WHAT THIS TASK INVOLVES: Transcribe all of the material exactly. Any picture in it should be left out.

Start of MATERIAL PROVIDED

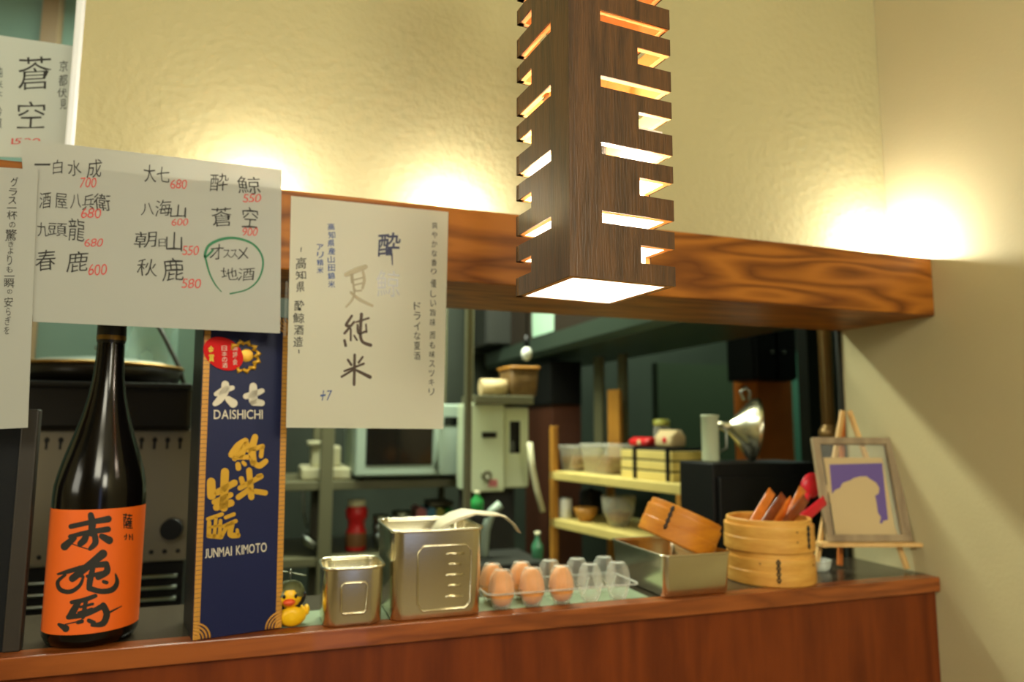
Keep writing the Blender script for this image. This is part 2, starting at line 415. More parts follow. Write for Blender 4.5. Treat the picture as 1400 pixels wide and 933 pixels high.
def two(T, veneer, core, far, glow_skin):
    """walnut-veneered board over a pale core; far = outer side lies at v = LS"""
    t = .0016
    a, b, c, d = (LS-t, LS, LS-TH, LS-t) if far else (0, t, t, TH)
    o = board(T, veneer, a, b).build('side_board', m_lamp, lp)
    board(T, core, c, d).build('inner_face', m_lampin, o, label='pale lit core and inner face')
    board(T, glow_skin, *((LS-TH-.0006, LS-TH-.0001) if far else (TH+.0001, TH+.0006))).build('glow_skin', m_glow_skin, o, label='white skin added near the bottom for the bright glow')
two(I4, plate(.0358, .0795, .0016, LS), plate(.0358, .0795, .0016, LS), False, plate(.0358, .0795, TH, LS-TH, 1.70))
two(SW, plate(.0376, .0825, 0, LS), plate(.0376, .0825, TH, LS), False, plate(.0376, .0825, TH+.001, LS-TH-.001, 1.70))
def mirror(poly, s): return [(s-u, z) for u, z in poly][::-1]
# far boards: slots run in from the same two sawn corners
q_ = mirror(plate(.0375, .0825, TH, LS), LS); two(I4, q_, q_, True, mirror(plate(.0375, .0825, TH, LS-TH, 1.70), LS))
q_ = mirror(plate(.0358, .0795, TH, LS-TH), LS); two(SW, q_, q_, True, mirror(plate(.0358, .0795, TH+.001, LS-TH-.001, 1.70), LS))
mb = MB(); mb.T = TL; mb.box((TH, LS/2-.006, 1.735), (LS-TH, LS/2+.006, 1.747)); mb.build('cross_bar', m_lampin, lp)
BZ = 1.645
sk = MB().lathe([(.0, .045), (.013, .045), (.016, .03), (.016, .0), (.012, -.004)], (lc.x, lc.y, BZ+.03), 20).build('socket', m_blk, lp)
MB().sphere((lc.x, lc.y, BZ), .021, (1, 1, 1.12)).build('bulb', m_bulb, lp)
MB().tube([(lc.x, lc.y, BZ+.07), (lc.x, lc.y, H)], .0028).build('cord', m_blk, lp)
MB().lathe([(.0, -.03), (.04, -.028), (.045, -.02), (.045, -.0005)], (lc.x, lc.y, H), 24).build('ceiling_rose', m_metal_d, lp)
mb = MB(); mb.T = TL; mb.box((TH, LS/2-.005, LTOP-.03), (LS-TH, LS/2+.005, LTOP-.02)); mb.build('cross_bar', m_lamp, lp)

# ------------------------------------------------------------------ paper sheets
def sheet(name, quad, Y, label, cat, curl=.0, name_part=None, m=None):
    """a sheet of paper whose four corners (tl,tr,br,bl) are given in the picture, hanging at plane Y"""
    c = [atY(*q, Y) for q in quad]; n = 10; vs = []; fs = []; th = .0004
    for k in range(2):
        for j in range(n+1):
            for i in range(n+1):
                u = i/n; v = j/n
                p = (c[0]*(1-u)+c[1]*u)*(1-v)+(c[3]*(1-u)+c[2]*u)*v
                vs.append((p.x, p.y+k*th-curl*(v*v)*.0, p.z))
    N1 = (n+1)**2
    for j in range(n):
        for i in range(n):
            q = (j*(n+1)+i, j*(n+1)+i+1, (j+1)*(n+1)+i+1, (j+1)*(n+1)+i); fs.append(q); fs.append(tuple(N1+t for t in q[::-1]))
    edge = [i for i in range(n+1)]+[j*(n+1)+n for j in range(1, n+1)]+[n*(n+1)+i for i in range(n-1, -1, -1)]+[j*(n+1) for j in range(n-1, 0, -1)]
    for a, b in zip(edge, edge[1:]+edge[:1]): fs.append((a, b, N1+b, N1+a))
    mid = (c[0]+c[1]+c[2]+c[3])/4
    o = MB().add(vs, fs).build(name, m or m_paper, None, (mid.x, Y, min(p.z for p in c)))
    tag(o, label, cat); return o
Ym = .9950
menu = sheet('menu_sheet', [(28, 190), (385, 232), (383, 456), (45, 440)], Ym, 'wide white sake list with red prices and a green circled note, taped to the beam', 'menu')
A = zoomed(lambda x, y: atY(x, y, Ym-.0004), 0, 180, 3.11)
names = {}; sect = iter([0, 0, 0, 0, 1, 1, 2, 2, 3, 3, 3, 3, 3, 4, 4, 4, 5, 5, 6, 6, 6, 7, 7, 7, 8, 8, 9, 9, 10, 10, 10, 10, 11, 11])
for ch, bx in [('一', (145, 136, 212, 144)), ('白', (225, 120, 265, 180)), ('水', (288, 120, 345, 187)), ('成', (370, 118, 432, 196)),
               ('大', (612, 138, 662, 216)), ('七', (668, 152, 722, 216)), ('酔', (893, 178, 970, 252)), ('鯨', (1010, 190, 1106, 264)),
               ('酒', (168, 258, 216, 326)), ('屋', (234, 263, 286, 327)), ('八', (300, 265, 346, 326)), ('兵', (350, 268, 402, 332)), ('衛', (400, 265, 470, 336)),
               ('八', (600, 305, 655, 355)), ('海', (660, 290, 728, 360)), ('山', (724, 312, 790, 366)), ('蒼', (900, 322, 986, 402)), ('空', (1030, 323, 1096, 408)),
               ('九', (158, 384, 206, 446)), ('頭', (205, 390, 284, 446)), ('龍', (290, 372, 360, 466)), ('朝', (572, 424, 666, 492)), ('日', (675, 456, 705, 490)), ('山', (706, 430, 774, 508)),
               ('春', (153, 504, 237, 592)), ('鹿', (284, 510, 374, 597)), ('秋', (584, 543, 666, 616)), ('鹿', (690, 540, 780, 636)),
               ('オ', (893, 480, 950, 546)), ('ス', (948, 502, 980, 537)), ('ス', (980, 502, 1010, 537)), ('メ', (1008, 490, 1056, 546)), ('地', (940, 578, 1010, 630)), ('酒', (1012, 580, 1082, 634))]:
    put(names.setdefault(next(sect), MB()), ch, bx, A, -.004, .035)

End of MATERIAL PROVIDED

EXERCISE SOLUTION:
Keep writing the Blender script for this image. This is part 2, starting at line 415. More parts follow. Write for Blender 4.5. Treat the picture as 1400 pixels wide and 933 pixels high.
def two(T, veneer, core, far, glow_skin):
    """walnut-veneered board over a pale core; far = outer side lies at v = LS"""
    t = .0016
    a, b, c, d = (LS-t, LS, LS-TH, LS-t) if far else (0, t, t, TH)
    o = board(T, veneer, a, b).build('side_board', m_lamp, lp)
    board(T, core, c, d).build('inner_face', m_lampin, o, label='pale lit core and inner face')
    board(T, glow_skin, *((LS-TH-.0006, LS-TH-.0001) if far else (TH+.0001, TH+.0006))).build('glow_skin', m_glow_skin, o, label='white skin added near the bottom for the bright glow')
two(I4, plate(.0358, .0795, .0016, LS), plate(.0358, .0795, .0016, LS), False, plate(.0358, .0795, TH, LS-TH, 1.70))
two(SW, plate(.0376, .0825, 0, LS), plate(.0376, .0825, TH, LS), False, plate(.0376, .0825, TH+.001, LS-TH-.001, 1.70))
def mirror(poly, s): return [(s-u, z) for u, z in poly][::-1]
# far boards: slots run in from the same two sawn corners
q_ = mirror(plate(.0375, .0825, TH, LS), LS); two(I4, q_, q_, True, mirror(plate(.0375, .0825, TH, LS-TH, 1.70), LS))
q_ = mirror(plate(.0358, .0795, TH, LS-TH), LS); two(SW, q_, q_, True, mirror(plate(.0358, .0795, TH+.001, LS-TH-.001, 1.70), LS))
mb = MB(); mb.T = TL; mb.box((TH, LS/2-.006, 1.735), (LS-TH, LS/2+.006, 1.747)); mb.build('cross_bar', m_lampin, lp)
BZ = 1.645
sk = MB().lathe([(.0, .045), (.013, .045), (.016, .03), (.016, .0), (.012, -.004)], (lc.x, lc.y, BZ+.03), 20).build('socket', m_blk, lp)
MB().sphere((lc.x, lc.y, BZ), .021, (1, 1, 1.12)).build('bulb', m_bulb, lp)
MB().tube([(lc.x, lc.y, BZ+.07), (lc.x, lc.y, H)], .0028).build('cord', m_blk, lp)
MB().lathe([(.0, -.03), (.04, -.028), (.045, -.02), (.045, -.0005)], (lc.x, lc.y, H), 24).build('ceiling_rose', m_metal_d, lp)
mb = MB(); mb.T = TL; mb.box((TH, LS/2-.005, LTOP-.03), (LS-TH, LS/2+.005, LTOP-.02)); mb.build('cross_bar', m_lamp, lp)

# ------------------------------------------------------------------ paper sheets
def sheet(name, quad, Y, label, cat, curl=.0, name_part=None, m=None):
    """a sheet of paper whose four corners (tl,tr,br,bl) are given in the picture, hanging at plane Y"""
    c = [atY(*q, Y) for q in quad]; n = 10; vs = []; fs = []; th = .0004
    for k in range(2):
        for j in range(n+1):
            for i in range(n+1):
                u = i/n; v = j/n
                p = (c[0]*(1-u)+c[1]*u)*(1-v)+(c[3]*(1-u)+c[2]*u)*v
                vs.append((p.x, p.y+k*th-curl*(v*v)*.0, p.z))
    N1 = (n+1)**2
    for j in range(n):
        for i in range(n):
            q = (j*(n+1)+i, j*(n+1)+i+1, (j+1)*(n+1)+i+1, (j+1)*(n+1)+i); fs.append(q); fs.append(tuple(N1+t for t in q[::-1]))
    edge = [i for i in range(n+1)]+[j*(n+1)+n for j in range(1, n+1)]+[n*(n+1)+i for i in range(n-1, -1, -1)]+[j*(n+1) for j in range(n-1, 0, -1)]
    for a, b in zip(edge, edge[1:]+edge[:1]): fs.append((a, b, N1+b, N1+a))
    mid = (c[0]+c[1]+c[2]+c[3])/4
    o = MB().add(vs, fs).build(name, m or m_paper, None, (mid.x, Y, min(p.z for p in c)))
    tag(o, label, cat); return o
Ym = .9950
menu = sheet('menu_sheet', [(28, 190), (385, 232), (383, 456), (45, 440)], Ym, 'wide white sake list with red prices and a green circled note, taped to the beam', 'menu')
A = zoomed(lambda x, y: atY(x, y, Ym-.0004), 0, 180, 3.11)
names = {}; sect = iter([0, 0, 0, 0, 1, 1, 2, 2, 3, 3, 3, 3, 3, 4, 4, 4, 5, 5, 6, 6, 6, 7, 7, 7, 8, 8, 9, 9, 10, 10, 10, 10, 11, 11])
for ch, bx in [('一', (145, 136, 212, 144)), ('白', (225, 120, 265, 180)), ('水', (288, 120, 345, 187)), ('成', (370, 118, 432, 196)),
               ('大', (612, 138, 662, 216)), ('七', (668, 152, 722, 216)), ('酔', (893, 178, 970, 252)), ('鯨', (1010, 190, 1106, 264)),
               ('酒', (168, 258, 216, 326)), ('屋', (234, 263, 286, 327)), ('八', (300, 265, 346, 326)), ('兵', (350, 268, 402, 332)), ('衛', (400, 265, 470, 336)),
               ('八', (600, 305, 655, 355)), ('海', (660, 290, 728, 360)), ('山', (724, 312, 790, 366)), ('蒼', (900, 322, 986, 402)), ('空', (1030, 323, 1096, 408)),
               ('九', (158, 384, 206, 446)), ('頭', (205, 390, 284, 446)), ('龍', (290, 372, 360, 466)), ('朝', (572, 424, 666, 492)), ('日', (675, 456, 705, 490)), ('山', (706, 430, 774, 508)),
               ('春', (153, 504, 237, 592)), ('鹿', (284, 510, 374, 597)), ('秋', (584, 543, 666, 616)), ('鹿', (690, 540, 780, 636)),
               ('オ', (893, 480, 950, 546)), ('ス', (948, 502, 980, 537)), ('ス', (980, 502, 1010, 537)), ('メ', (1008, 490, 1056, 546)), ('地', (940, 578, 1010, 630)), ('酒', (1012, 580, 1082, 634))]:
    put(names.setdefault(next(sect), MB()), ch, bx, A, -.004, .035)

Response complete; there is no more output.